Takin' out the BIG FINISH - at the grocery!

If you're anything like me - married and male - you seldom go to the grocery, except to buy beer or, perhaps, on weekend game days to tag along with your wife and fill up on the sample products the little old ladies give away for free.

Shorty after I was married my wife handed me a list and asked me to go shopping for her. I agreed because, well, that's what new husbands or husbands who've been married for almost thirty years do. We go INSANE, temporarily, in the middle marriage years and argue about such things but gradually learn that happily agreeing to any request is the only safe way to go.
I went to Kroger's and pushed a cart around the aisles. I picked up item after item on the list, looked at the price and put it back on the shelf. NO WAY was I going to spend fifty cents for a loaf of bread! NO WAY was I going to spend Dollar 1.59 for a pound of hamburger! Hell, the damn hamburger cost forty cents MORE than a damn gallon of gas!
So I found the aisle with the generic products in the black and white packaging. It was here that I filled up my cart with everything from canned tuna to paper towels. I was proud when I arrived home with every single item my wife requested. I was pleased to have successfully completed my assigned task AND saved about ten bucks. My wife was HORRIFIED and promptly fired me from grocery duty forever and all time.

And, pretty much, that's the way things have remained in the Dartoid household for the past twenty-eight years. My wife buys the food. My dog and I eat the food. It's a good arrangement.

Still, occasionally, I follow along...

As we maneuvered our way along the first aisle this past Saturday it was I who was horrified.

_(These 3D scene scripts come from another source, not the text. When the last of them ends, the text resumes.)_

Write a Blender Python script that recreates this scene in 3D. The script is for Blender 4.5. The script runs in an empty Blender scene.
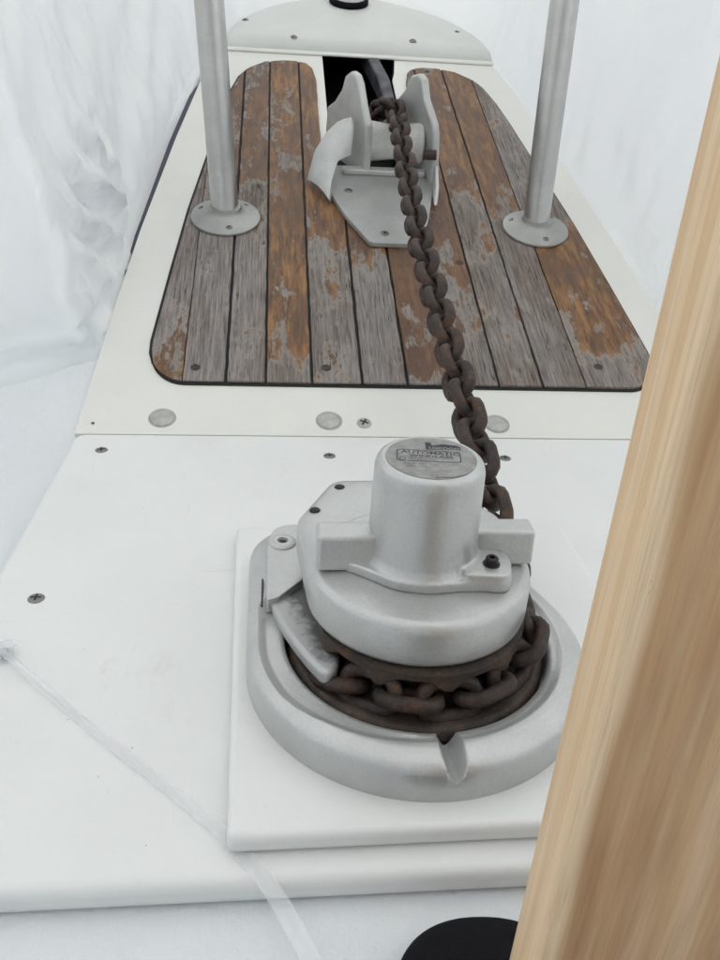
import bpy, bmesh, math, random
from mathutils import Vector, Matrix, noise
rad = math.radians
CM = 0.01
scene = bpy.context.scene
COL = scene.collection
random.seed(7)

# ------------------------------------------------------------------ camera
cam_d = bpy.data.cameras.new('camera')
cam_o = bpy.data.objects.new('camera', cam_d)
COL.objects.link(cam_o)
PITCH, YAW, ROLL = rad(28.5), rad(6.8), rad(3.5)
fw = Vector((math.sin(YAW) * math.cos(PITCH), math.cos(YAW) * math.cos(PITCH), -math.sin(PITCH)))
rt = fw.cross(Vector((0, 0, 1))).normalized()
up = rt.cross(fw)
R2 = math.cos(ROLL) * rt + math.sin(ROLL) * up
U2 = -math.sin(ROLL) * rt + math.cos(ROLL) * up
m = Matrix((R2, U2, -fw)).transposed().to_4x4()
m.translation = Vector((0, 0, 0.33))
cam_o.matrix_world = m
cam_d.sensor_fit = 'VERTICAL'
cam_d.sensor_height = 24.0
cam_d.lens = 24.0 * 830.0 / 960.0
cam_d.clip_start = 0.01
cam_d.clip_end = 200
cam_d.dof.use_dof = False
cam_d.dof.focus_distance = 0.62
cam_d.dof.aperture_fstop = 45.0
scene.camera = cam_o

# ------------------------------------------------------------------ light
world = bpy.data.worlds.new('World')
scene.world = world
world.use_nodes = True
wn = world.node_tree
for n in list(wn.nodes):
    wn.nodes.remove(n)
sky = wn.nodes.new('ShaderNodeTexSky')
sky.sky_type = 'NISHITA'
sky.sun_disc = False
SUN_EL, SUN_AZ = rad(66), rad(12)
sky.sun_elevation = SUN_EL
sky.sun_rotation = SUN_AZ
sky.air_density = 0.7
sky.dust_density = 5.0
sky.ozone_density = 0.6
bg = wn.nodes.new('ShaderNodeBackground')
bg.inputs['Strength'].default_value = 0.13
wo = wn.nodes.new('ShaderNodeOutputWorld')
wn.links.new(sky.outputs[0], bg.inputs[0])
wn.links.new(bg.outputs[0], wo.inputs[0])
sun_d = bpy.data.lights.new('sun', 'SUN')
sun_d.energy = 1.5
sun_d.angle = rad(50)
sun_d.color = (1.0, 0.975, 0.90)
sun_o = bpy.data.objects.new('sun', sun_d)
COL.objects.link(sun_o)
sdir = Vector((math.sin(SUN_AZ) * math.cos(SUN_EL), math.cos(SUN_AZ) * math.cos(SUN_EL), math.sin(SUN_EL)))
sun_o.rotation_euler = sdir.to_track_quat('Z', 'Y').to_euler()

vs = scene.view_settings
vs.view_transform = 'Standard'
vs.look = 'None'
vs.exposure = 0.94
vs.gamma = 1.0
vs.use_curve_mapping = False
scene.render.engine = 'CYCLES'

# ------------------------------------------------------------------ node helpers
def mat(name):
    m = bpy.data.materials.new(name)
    m.use_nodes = True
    nt = m.node_tree
    b = nt.nodes.get('Principled BSDF')
    return m, nt, b

def N(nt, t, **kw):
    n = nt.nodes.new(t)
    for k, v in kw.items():
        setattr(n, k, v)
    return n

def coords(nt, scale=(1, 1, 1)):
    tc = N(nt, 'ShaderNodeTexCoord')
    mp = N(nt, 'ShaderNodeMapping')
    mp.inputs['Scale'].default_value = scale
    nt.links.new(tc.outputs['Object'], mp.inputs[0])
    return mp.outputs[0]

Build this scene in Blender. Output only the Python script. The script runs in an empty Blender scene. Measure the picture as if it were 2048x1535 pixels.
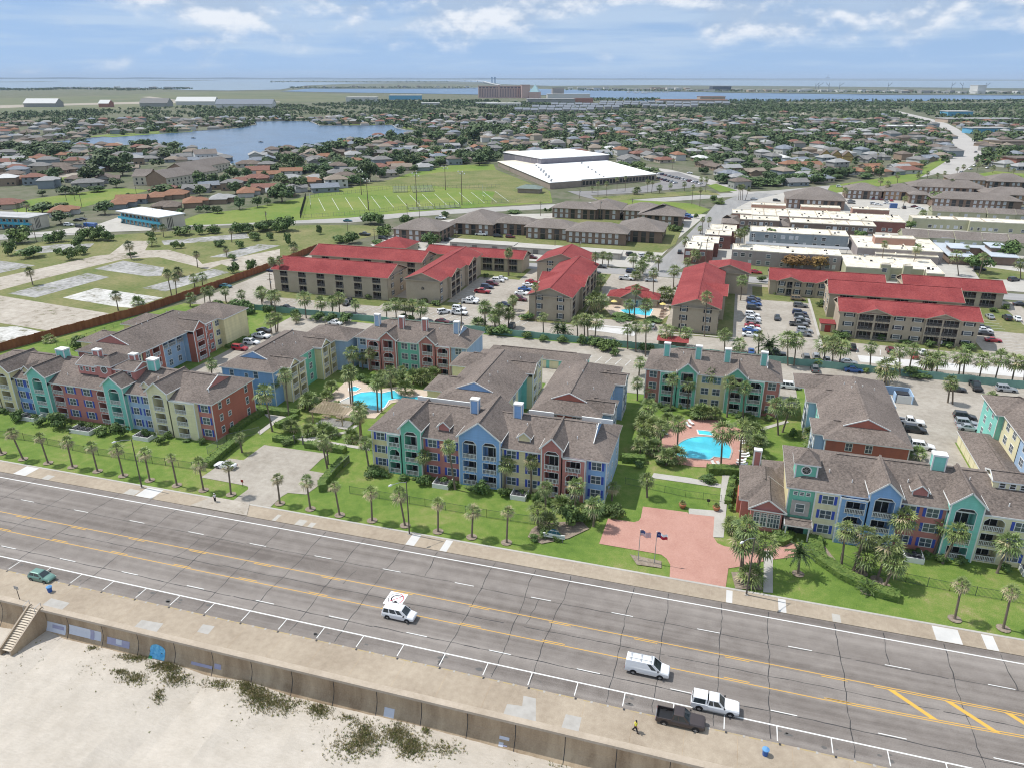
import bpy,math,random
from mathutils import Vector,Matrix
rad = math.radians
RN = random.Random(11)
SC = bpy.context.scene
COL = SC.collection
#camera
CAM_H = 72.1
AX = Vector((0.95914667,0.10941101,-0.26089631))
AY = Vector((0.28290588,-0.36641357,0.88640022))
AZ = Vector((0.001386,-0.92399693,-0.38239738))
FPX = 1480.0
cd = bpy.data.cameras.new('camera')
cam = bpy.data.objects.new('camera',cd)
COL.objects.link(cam)
cd.sensor_width = 36.0
cd.lens = 36.0*FPX/2048.0
cd.clip_start = 1.0
cd.clip_end = 250000.0
cam.matrix_world = Matrix(((AX[0],-AX[1],-AX[2],0),(AY[0],-AY[1],-AY[2],0),(AZ[0],-AZ[1],-AZ[2],CAM_H),(0,0,0,1)))
SC.camera = cam
SC.view_settings.view_transform = 'Standard'
SC.view_settings.look = 'None'
SC.view_settings.exposure = 0.0
SC.view_settings.gamma = 1.0
SC.cycles.filter_width = 1.1
def at(px,py,z=0.0):
 """ground point (or point at height z) seen at a pixel of the photograph"""
 d = Vector((px - 1024.0,py - 767.5,FPX))
 w = (d.dot(AX),d.dot(AY),d.dot(AZ))
 t = (z - CAM_H)/w[2]
 return (w[0]*t,w[1]*t)
def to_px(x,y,z=0.0):
 v = AX*x + AY*y + AZ*(z - CAM_H)
 if v[2] < 0.1: return (-9999,-9999)
 return (v[0]/v[2]*FPX + 1024,v[1]/v[2]*FPX + 767.5)
class Cr:
 """an enlarged part of the photograph: (x, y) in it -> pixel of the photograph"""
 def __init__(s,ox,oy,k): s.ox,s.oy,s.k = ox,oy,k
 def px(s,p): return (s.ox + p[0]/s.k,s.oy + p[1]/s.k)
 def at(s,p,z=0.0): return at(*s.px(p),z)
def poly_px(pts,z=0.0): return [at(p[0],p[1],z) for p in pts]
#sky and sun
SUN_DIR = Vector((-6.4,0.36,10.4)).normalized()
wd = bpy.data.worlds.new('World')
SC.world = wd
wd.use_nodes = True
NT = wd.node_tree
for n in list(NT.nodes): NT.nodes.remove(n)
def nd(nt,t,**kw):
 n = nt.nodes.new(t)
 for k,v in kw.items(): setattr(n,k,v)
 return n
def lk(nt,a,b): nt.links.new(a,b)
wo = nd(NT,'ShaderNodeOutputWorld')
bg = nd(NT,'ShaderNodeBackground')
bg.inputs['Strength'].default_value = 0.125
sky = nd(NT,'ShaderNodeTexSky')
sky.sky_type = 'NISHITA'
sky.sun_disc = False
sky.sun_elevation = math.asin(SUN_DIR.z)
sky.sun_rotation = math.atan2(SUN_DIR.x,SUN_DIR.y)
sky.altitude = 0
sky.air_density = 1.0
sky.dust_density = 0.3
sky.ozone_density = 3.0
tc = nd(NT,'ShaderNodeTexCoord')
up = nd(NT,'ShaderNodeVectorMath',operation='ADD')
up.inputs[1].default_value = (0,0,0.26)
lk(NT,tc.outputs['Generated'],up.inputs[0])
nrm = nd(NT,'ShaderNodeVectorMath',operation='NORMALIZE')
lk(NT,up.outputs[0],nrm.inputs[0])
lk(NT,nrm.outputs[0],sky.inputs[0])
def cloud_noise(scale,loc,detail,rough):
 mp = nd(NT,'ShaderNodeMapping')
 mp.inputs['Scale'].default_value = scale
 mp.inputs['Location'].default_value = loc
 lk(NT,tc.outputs['Generated'],mp.inputs[0])
 nz = nd(NT,'ShaderNodeTexNoise')
 nz.inputs['Scale'].default_value = 1.0
 nz.inputs['Detail'].default_value = detail
 nz.inputs['Roughness'].default_value = rough
 lk(NT,mp.outputs[0],nz.inputs['Vector'])
 return nz.outputs[0]
def mrange(nt,src,a,b,c=0.0,d=1.0,smooth=True):
 m = nd(nt,'ShaderNodeMapRange')
 if smooth: m.interpolation_type = 'SMOOTHSTEP'
 for i,v in ((1,a),(2,b),(3,c),(4,d)): m.inputs[i].default_value = v
 lk(nt,src,m.inputs[0])
 return m.outputs[0]
def vmath(nt,op,a,b):
 m = nd(nt,'ShaderNodeMath',operation=op)
 for i,s in enumerate((a,b)):
  if isinstance(s,(int,float)): m.inputs[i].default_value = s
  else: lk(nt,s,m.inputs[i])
 return m.outputs[0]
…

I was astonished at the prices: over FIVE bucks for a hunk of cheese, over SIX bucks for a package of sliced pastrami, almost TWENTY bucks for a sack of dog food!
But the more we weaved through the aisles and my wife continued to load the cart - red vodka spaghetti sauce (Dollar 8.49), V8 vegetable juice (Dollar 4.39), a package of hotdogs (Dollar 5.18) - and as I began to get PISSED OFF, I noticed something: not everything was so absurdly priced.

Seriously, what I was calculating is, HOLY CRAP, it's costing me frickin' sixty bucks a week to fill up my car so my wife can go to the grocery and spend frickin' Dollar 250 bucks a week so I can eat and be strong enough to go to frickin' work and, maybe, have a few frickin' bucks left at the end of the week to buy a beer at darts.

So without completely thinking things through (men do this sometimes) I say to my wife: "I'll BET you I can find a dozen things that each cost less than an out shot and eat fine for a week."

She smiled. "Go get yourself a cart."

So, damnit, I did!

It took about an hour, mainly because the little old lady in Aisle 5 wasn't so little or old - and she was giving away slices of pizza - but I filled up my cart just fine. Not one product cost me more than a sweet t20, t19, bull finish (I opted to stick with my relatively expensive tin of Bumble Bee tuna because, even at Dollar1.67, I rather like the surprising and tasty crunch of occasional bits of dolphin).
A can of Campbell's chicken noodle soup cost me a ton but only two other items ran me more. I closed a box of Rice-a-Roni quite nicely with a t19, t10, d18 and a small bottle of French's mustard for a slick t20, 19, tops. The mustard was to go with my can of Libby's Vienna sausages (which I nabbed without a second thought for a relatively comfortable 13, 18, d16). (Yeah - I missed the t13.)
As I rolled through the checkout counter and headed to the car to show my wife what I'd accomplished I was quite pleased with my day at the (grocery) line. In addition to the tuna and soup and rice and sausages and mustard I had some Bush's baked beans (93 cents), a Swanson's chicken pot pie (83 cents), a small bottle of milk (99 cents), a can of Chef Boyardee Spaghetti O's (83 cents), a miniature box of Kellogg's Rice Krispies (59 cents), a little bag of M & M's (59 cents) and a can of Hunt's tomato paste (60 cents).

Don't ask me what the tomato paste was for - I've just always felt pretty good about laying one just under the d20 and then sticking my final dart. So I took this one out just because I could.

It was a successful shopping experience. At the end of the day I closed every damn number for less than the maximum finish possible. Moreover, for just Dollar 11.08 I'd scored enough food to feed myself for a week, possibly longer.

Proudly and enthusiastically I explained this to my wife when I arrived at the car.

She smiled. "So you'll be fixing your own meals this week?"

"Damn straight," I replied, "I'm going to CHOW DOWN and use the money I saved to buy more beer at darts."

Again she just smiled. Into traffic we edged.

My plastic bag of food lasted approximately one day.

But I still have a can of tomato paste.